«Il faut que tout change pour que rien ne change»… À trois ministères près, Emmanuel Macron a parfaitement mis en œuvre la célèbre réplique du film Le Guépard, de Luchino Visconti. En effet, si le nouveau gouvernement présente quelques nouvelles têtes à de nouveaux postes, la ligne politique incarnée par ces nominations ne semble pas avoir bougé d’un iota.
La reconquête de la droite, enjeu du remaniement?
En effet, le Président affichait à l’occasion de ce remaniement la nécessité «d’imprimer une marque en direction d’un nouveau cap». Mais au vu de la composition du gouvernement Castex, l’étonnement prédomine: «à quoi sert-il? Pourquoi tant de tapage et de bruit autour de ce remaniement?» s’interroge au micro de Sputnik France, Frédéric Saint Clair, politologue, auteur de plusieurs ouvrages concernant la vie politique française, dont La droite face à l’islam (Éd. Salvador 2018).
«Si ce n’est pour des raisons de politique politicienne, pourquoi avoir limogé Édouard Philippe? S’il y avait un vrai tournant avec un Premier ministre de gauche, avec une fibre écologiste, là on aurait compris qu’on se trouve dans l’acte deux», fait remarquer d’emblée Frédéric Saint Clair.

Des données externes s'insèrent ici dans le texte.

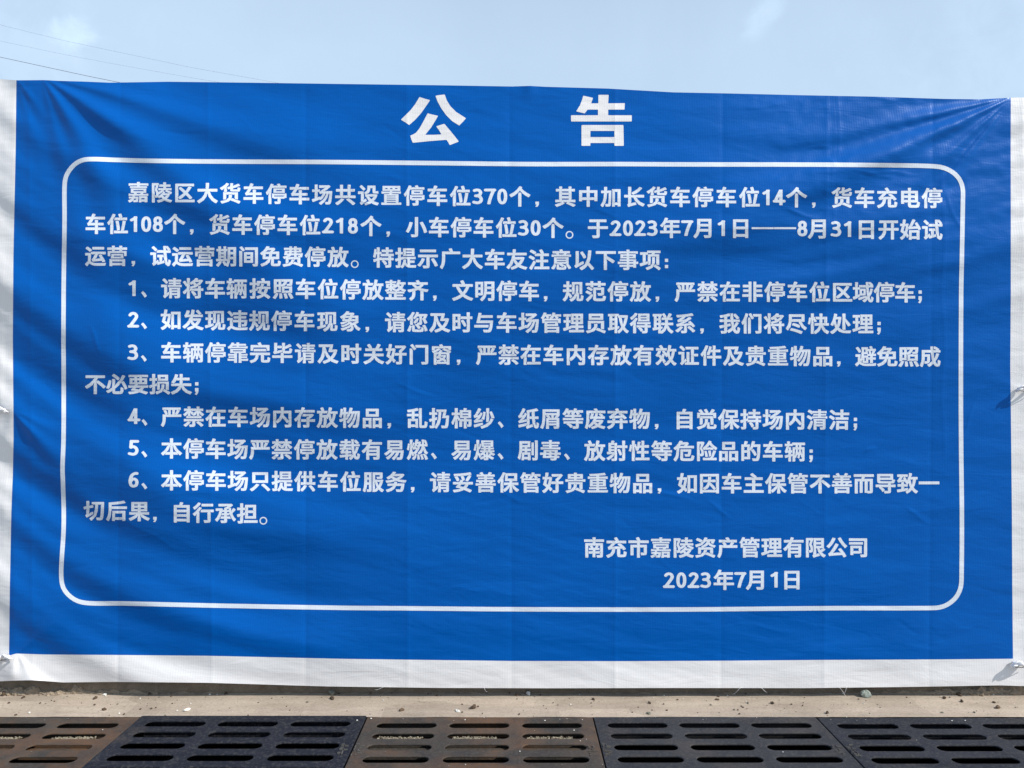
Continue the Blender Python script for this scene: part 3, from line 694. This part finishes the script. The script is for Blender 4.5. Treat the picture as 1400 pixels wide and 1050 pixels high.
# ------------------------------------------------------------------ ties at the eyelets
def tie(u, v, direction, label, length=0.055, knot=0.010, out=0.03, drop=0.0, wire=None):
    c = cloth_point(np.array([float(u)]), np.array([float(v)]), 0.002)[0]
    t = empty('banner_tie', tuple(c)); tag(t, label, 'tie', 'white ties through the banner eyelets')
    rnd = random.Random(int(u * 7 + v))
    dx = direction
    # strap leaving the eyelet, bulging out and running to the frame
    n = 14; pts = []
    for i in range(n):
        s_ = i / (n - 1)
        pts.append((dx * length * s_, -out * math.sin(math.pi * min(1, s_ * 1.05)) ** 0.8 - 0.002, drop * s_ + 0.004 * math.sin(s_ * 6)))
    tube('strap', pts, [0.0075 * (1 - 0.25 * math.sin(i)) for i in range(n)], M_STRAP, t, seg=8, flat=0.45, twist=0.25)
    # crumpled knot
    V, Fc = [], []; nu, nv_ = 12, 8
    for j in range(nv_ + 1):
        for i in range(nu):
            th, ph = 2 * math.pi * i / nu, math.pi * j / nv_
            r_ = knot * (1 + 0.28 * math.sin(3 * th + 1.3 * j + u) * math.sin(ph)) * rnd.uniform(0.88, 1.1)
            V.append((dx * 0.010 + r_ * 1.25 * math.sin(ph) * math.cos(th), -out * 0.55 + r_ * math.sin(ph) * math.sin(th), r_ * 0.9 * math.cos(ph)))
    for j in range(nv_):
        for i in range(nu): Fc.append((j * nu + i, j * nu + (i + 1) % nu, (j + 1) * nu + (i + 1) % nu, (j + 1) * nu + i))
    mesh_obj('knot', V, Fc, M_STRAP, t, smooth=True)
    # loop around the eyelet and a short tail
    tube('loop', [(0.012 * math.cos(a) * dx, -0.004 - 0.010 * (1 + math.sin(a)), 0.010 * math.sin(a * 1.0 + 0.7)) for a in np.linspace(0, 2 * math.pi, 14)],
         0.0035, M_STRAP, t, seg=6, flat=0.6)
    tube('tail', [(dx * 0.010, -out * 0.6, 0), (-dx * 0.004, -out - 0.001, -0.003), (-dx * 0.012, -out + 0.003, -0.004), (-dx * 0.016, -out + 0.010, -0.008)],
         [0.005, 0.005, 0.004, 0.0025], M_STRAP, t, seg=6, flat=0.4)
    if wire:
        w = tube('wire', [(-0.002, -out * 0.8, -0.009), (dx * 0.02, -out * 0.9, -0.010), (dx * 0.05, -out * 0.5, -0.006)], 0.0013, M_WIRE, t, seg=5)
    return t
tie(8, 560, -1, 'flat white tie on the left margin at mid height of the banner', 0.06, 0.005, 0.018, 0.0)
tie(14, 896, -1, 'twisted white tie at the bottom left corner of the blue print', 0.055, 0.006, 0.018, -0.012, wire=True)
tie(1391, 531, 1, 'white tie with dark wire on the right margin at mid height', 0.05, 0.006, 0.022, 0.01, wire=True)
tie(1383, 905, 1, 'knotted white tie at the bottom right corner of the blue print', 0.03, 0.0075, 0.024, 0.0, wire=True)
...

Aucune réinvention, donc? «Des gens rentrent et sortent sans qu’on ne comprenne trop pourquoi», explique-t-il. Le seul calcul politique lisible, selon Frédéric Saint Clair, serait le grappillage de voix à droite, dans la logique perçue depuis l’élection de 2017: «Il y a depuis la première année du quinquennat Macron, un glissement marqué à droite, juge le politologue, même si c’est une droite libérale, modérée. En mettant Jean Castex, un proche de Xavier Bertrand, à la place d’Édouard Philippe, Macron fait un pas de plus vers LR.»
Les nouveaux venus surprennent… mais ne rassurent pas
Pire selon l’essayiste politique, «Emmanuel Macron est moins bien armé pour 2022 avec ce gouvernement qu’avec le précédent.» Car même si les remplacements de Nicole Belloubet et Christophe Castaner pourraient rassurer l’électorat de droite, rien ne garantit que leurs remplaçants lui garantiraient la reconquête de ce dernier.
«À l’intérieur, on parlait d’une figure de la police, on parlait de Frédéric Pechnard, proche de Sarkozy, et au final on a Gérald Darmanin, qui vient des comptes publics et qui n’a aucune connaissance de la fonction. Que vont en penser les forces de l’ordre qui sont épuisées?» se demande le politologue.
Même son de cloche concernant la nomination d’Éric Dupond-Moretti «la grande gueule très médiatique» au ministère de la Justice. Difficile de voir où le célèbre avocat, compte tenu de ses engagements politiques, s’inscrira en rupture sur un sujet comme les libérations anticipées à l’initiative de la précédente Garde des Sceaux, qui avaient amené à des récidives. Selon Frédéric Saint Clair, cette nomination peut être un réel caillou dans la chaussure du gouvernement, car «il y a des polémiques potentielles qui se préparent et qui peuvent être majeures»:
«Notre justice a-t-elle besoin de pagaille supplémentaire au niveau des juges? Il y a un réel risque de fronde, de création de factions au niveau de l’institution judiciaire, si Dupond-Moretti ne s’amende pas et qu’il continue à jouer la personnalité théâtrale et médiatique.»
Ce gouvernement a donc tout à prouver, compte tenu de la situation ultra délicate dans laquelle se trouve la France. Tant au niveau économique que sanitaire, sécuritaire ou social, les dossiers dont ont hérité les nouveaux ministres vont les mettre à rude épreuve.